24 de enero de 2006

Café Comercial

Solíamos dejarnos caer por allí, como si fuese una casualidad encontrarnos siempre en el mismo banco; un error de cálculo en nuestras plenas, programadas rutinas. Nos engañábamos, con algo de ingenuidad compartida, pensando que ya lo habíamos aprendido todo: amado más que nadie, sufrido con la máxima intensidad. Hecho el mismo bien y el mismo daño que habíamos recibido. Nos sentíamos como dos elefantes yendo a morir cada jueves a un cementerio de madera. Sorprendiéndonos de encontrar a alguien tan perdido como para reparar en nosotros. La misma mirada de armónica en do, y el mismo miedo a volver a saltar. Pero bailar el vals a diez centímetros del suelo no es un oficio, sino una forma de respirarnos en el otro.
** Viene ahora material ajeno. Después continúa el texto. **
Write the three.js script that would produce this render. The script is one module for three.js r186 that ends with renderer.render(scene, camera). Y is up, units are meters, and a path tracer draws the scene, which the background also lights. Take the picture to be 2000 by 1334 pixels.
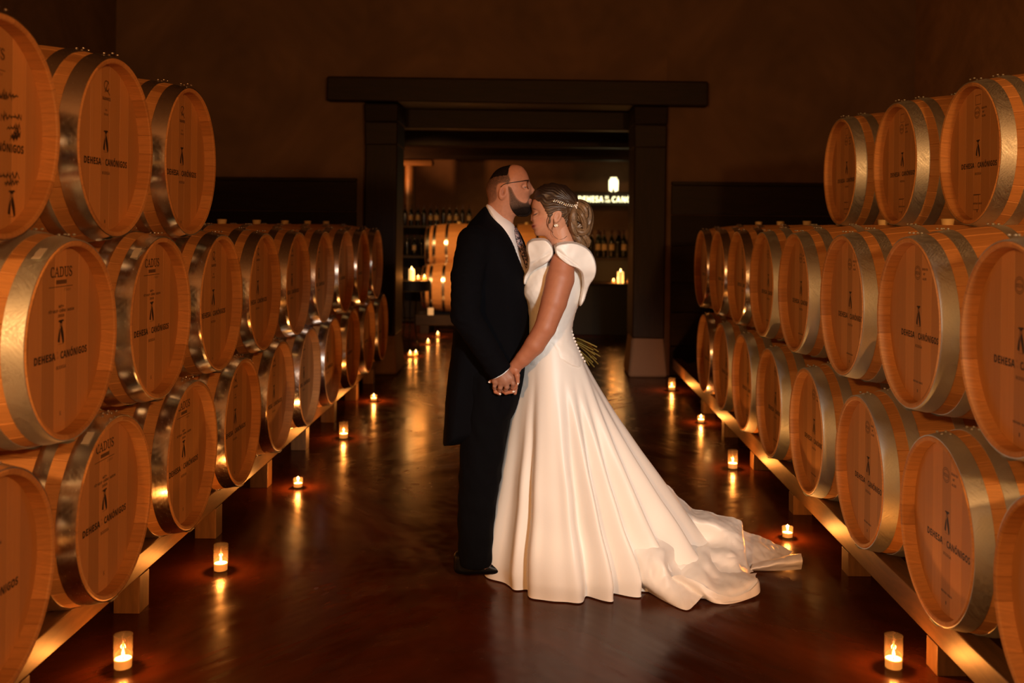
import * as THREE from 'three';
import { mergeGeometries, mergeVertices, toCreasedNormals } from 'three/addons/utils/BufferGeometryUtils.js';
import { RoundedBoxGeometry } from 'three/addons/geometries/RoundedBoxGeometry.js';
import { TextGeometry } from 'three/addons/geometries/TextGeometry.js';
import { FontLoader } from 'three/addons/loaders/FontLoader.js';
import { RectAreaLightUniformsLib } from 'three/addons/lights/RectAreaLightUniformsLib.js';
import { createNoise3D } from 'simplex-noise';

// ---------------------------------------------------------------- camera, sky, light, exposure
const FOCAL = 1944, CX = 1045, CY = 440, ROLL = 0.0105, EYE = 1.5;     // pixels of a 2000 x 1334 picture
const scene = new THREE.Scene();
scene.background = new THREE.Color(0x000000);
const camera = new THREE.PerspectiveCamera(2 * Math.atan(894 / FOCAL) * 180 / Math.PI, 2090 / 1788, 0.1, 60);
camera.setViewOffset(2090, 1788, 0, 454, 2000, 1334);
camera.position.set(0, EYE, 0);
camera.rotation.z = ROLL;
camera.focus = 4.22;
camera.userData.fStop = 2.0;
camera.updateMatrixWorld();
const renderer = new THREE.WebGLRenderer({ antialias: true });
renderer.shadowMap.enabled = true;
renderer.toneMapping = THREE.LinearToneMapping;
renderer.toneMappingExposure = 1.0;
RectAreaLightUniformsLib.init();

const WARM = new THREE.Color().setRGB(1, 0.45, 0.135), CANDLE = new THREE.Color().setRGB(1, 0.40, 0.09), KEY = new THREE.Color().setRGB(1, 0.96, 0.86);
function spot(color, power, from, to, angle, penumbra, soft) {
  const l = new THREE.SpotLight(color, power, 0, angle, penumbra, 2);
  l.position.set(...from); l.target.position.set(...to); l.castShadow = true; l.shadow.radius = soft; l.shadow.mapSize.set(1024, 1024);
  l.name = 'spot_light'; scene.add(l, l.target); return l;
}
function lampLight(color, power, at, soft = 1, parent = scene) {
  const l = new THREE.PointLight(color, power, 0, 2);
  l.position.set(...at); l.castShadow = true; l.shadow.radius = soft; l.name = 'lamp_light'; parent.add(l); return l;
}
// photographer's video light on a stand to the right of the camera, and warm cellar lamps behind the camera
const KEY_AT = [1.15, 1.95, -0.35];
spot(KEY, 34, KEY_AT, [0.36, 0.84, -4.25], 0.262, 0.34, 8);
const CELLAR_LAMPS = [[-1.5, 2.2, 0.9, 25], [1.5, 2.2, 0.9, 22]];
for (const [x, y, z, p] of CELLAR_LAMPS) lampLight(WARM, p, [x, y - 0.02, z], 5);

// ---------------------------------------------------------------- helpers
let seedState = 7;
function rnd() { seedState = (seedState + 0x6d2b79f5) | 0; let t = Math.imul(seedState ^ (seedState >>> 15), 1 | seedState); t = (t + Math.imul(t ^ (t >>> 7), 61 | t)) ^ t; return ((t ^ (t >>> 14)) >>> 0) / 4294967296; }
const noise3 = createNoise3D(rnd);
const V = (x, y, z) => new THREE.Vector3(x, y, z);
const clamp = (x, a = 0, b = 1) => Math.min(b, Math.max(a, x));
const sst = (a, b, x) => { const t = clamp((x - a) / (b - a)); return t * t * (3 - 2 * t); };
const mix = (a, b, t) => a + (b - a) * t;
const DIST = 4.27;                                                     // how far away the couple stands
function at(px, py, near = 0) {                                         // a measured picture position, brought to metres at the couple's distance
  const a = px - CX, b = py - CY, c = Math.cos(ROLL), s = Math.sin(ROLL), d = DIST - near;
  return V((a * c + b * s) * d / FOCAL, EYE - (b * c - a * s) * d / FOCAL, -d);
}
const used = {};
function numbered(name) { const n = used[name] = (used[name] ?? -1) + 1; return n ? name + '_' + String(n).padStart(3, '0') : name; }
function tag(o, label, category, group) { o.userData.label = label; o.userData.category = category; if (group) o.userData.group = group; return o; }
function thing(name, label, category, pos = [0, 0, 0], turn = 0, group) {
  const o = new THREE.Group(); o.name = numbered(name); o.position.set(...pos); o.rotation.y = turn; scene.add(o);
  return tag(o, label, category, group);
}
function part(name, geo, mat, parent, pos, rot) {
  const m = new THREE.Mesh(geo, mat); m.name = parent === scene ? numbered(name) : name; m.castShadow = m.receiveShadow = true;
  if (pos) m.position.set(...pos); if (rot) m.rotation.set(...rot); parent.add(m); return m;
}
function struct(name, geo, mat, pos, rot) { const m = part(name, geo, mat, scene, pos, rot); m.name = name; m.userData.kind = 'structure'; return m; }
function structGroup(name) { const g = new THREE.Group(); g.name = name; g.userData.kind = 'structure'; scene.add(g); return g; }
function boxGeo(w, h, d, bevel = 0.004, seg = 1) {
  const g = bevel ? new RoundedBoxGeometry(w, h, d, seg, Math.min(bevel, w / 2.2, h / 2.2, d / 2.2)) : new THREE.BoxGeometry(w, h, d);
  const p = g.attributes.position, n = g.attributes.normal, uv = g.attributes.uv;                                  // uv in metres, along the longest side
  const long = w >= h && w >= d ? 0 : h >= d ? 1 : 2;
  for (let i = 0; i < p.count; i++) {
    const q = [p.getX(i), p.getY(i), p.getZ(i)], m = [Math.abs(n.getX(i)), Math.abs(n.getY(i)), Math.abs(n.getZ(i))];
    const k = m[0] > m[1] && m[0] > m[2] ? 0 : m[1] > m[2] ? 1 : 2, ax = [0, 1, 2].filter((a) => a !== k);
    const u = ax.includes(long) ? long : ax[0], v = ax.find((a) => a !== u);
    uv.setXY(i, q[u], q[v]);
  }
  return g;
}
function lathe(points, seg = 32) { return new THREE.LatheGeometry(points.map(([r, y]) => new THREE.Vector2(r, y)), seg); }
function crisp(points, seg = 32) {                                       // a lathe with hard edges between its straight runs
  const gs = []; for (let i = 0; i + 1 < points.length; i++) gs.push(lathe([points[i], points[i + 1]], seg)); return mergeGeometries(gs);
}
function tube(pts, r, seg = 24, rs = 8) {
  const c = new THREE.CatmullRomCurve3(pts), g = new THREE.TubeGeometry(c, seg, 1, rs, false), p = g.attributes.position;
  if (typeof r === 'number') { const k = r; r = () => k; }
  for (let i = 0; i <= seg; i++) { const o = c.getPointAt(i / seg); for (let j = 0; j <= rs; j++) { const n = i * (rs + 1) + j, k = r(i / seg); p.setXYZ(n, o.x + (p.getX(n) - o.x) * k, o.y + (p.getY(n) - o.y) * k, o.z + (p.getZ(n) - o.z) * k); } }
  g.computeVertexNormals(); return g;
}
function canvasTex(w, h, draw, srgb = true) {
  const c = document.createElement('canvas'); c.width = w; c.height = h; draw(c.getContext('2d'), w, h);
  const t = new THREE.CanvasTexture(c); if (srgb) t.colorSpace = THREE.SRGBColorSpace;
  t.wrapS = t.wrapT = THREE.RepeatWrapping; t.magFilter = THREE.LinearFilter; t.anisotropy = 8; return t;
}
function dataTex(n, f, repeat = 1, srgb = false) {                        // tiling noise computed texel by texel: f(u, v) -> [r, g, b]
  const d = new Uint8Array(n * n * 4);
  for (let j = 0; j < n; j++) for (let i = 0; i < n; i++) { const c = f(i / n, j / n); for (let k = 0; k < 3; k++) d[(j * n + i) * 4 + k] = clamp(c[k] ?? c[0]) * 255; d[(j * n + i) * 4 + 3] = 255; }
  const t = new THREE.DataTexture(d, n, n, THREE.RGBAFormat); t.wrapS = t.wrapT = THREE.RepeatWrapping; t.magFilter = THREE.LinearFilter; t.minFilter = THREE.LinearMipmapLinearFilter; t.generateMipmaps = true;
  if (srgb) t.colorSpace = THREE.SRGBColorSpace; t.repeat.set(repeat, repeat); t.needsUpdate = true; return t;
}
const tileN = (u, v, s, z = 0) => { const a = u * 2 * Math.PI, b = v * 2 * Math.PI, r = s / (2 * Math.PI); return noise3(Math.cos(a) * r + z, Math.sin(a) * r + Math.cos(b) * r * 1.31, Math.sin(b) * r - z); };
const std = (o) => new THREE.MeshStandardMaterial(o), phys = (o) => new THREE.MeshPhysicalMaterial(o);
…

Por eso temblaba cada vez que me acercaba a la plaza y no te localizaba cerca, me estremecía mientras ojeaba un periódico gratuito y no te veía aparecer, y cuando finalmente emergías entre la marea que salía del metro, sentía una mezcla de emociones que trataba de disimular sin éxito. Diez minutos después apagabas tu cigarrillo en el borde del banco, cerrabas el cuello de tu abrigo y te marchabas. No intercambiábamos ni una palabra, pero ninguno de los dos faltaría a la cita dentro de siete días. Sabíamos que volveríamos a encontrarnos, para seguir compartiendo todo lo que nos separaba, para seguir bailando en silencio.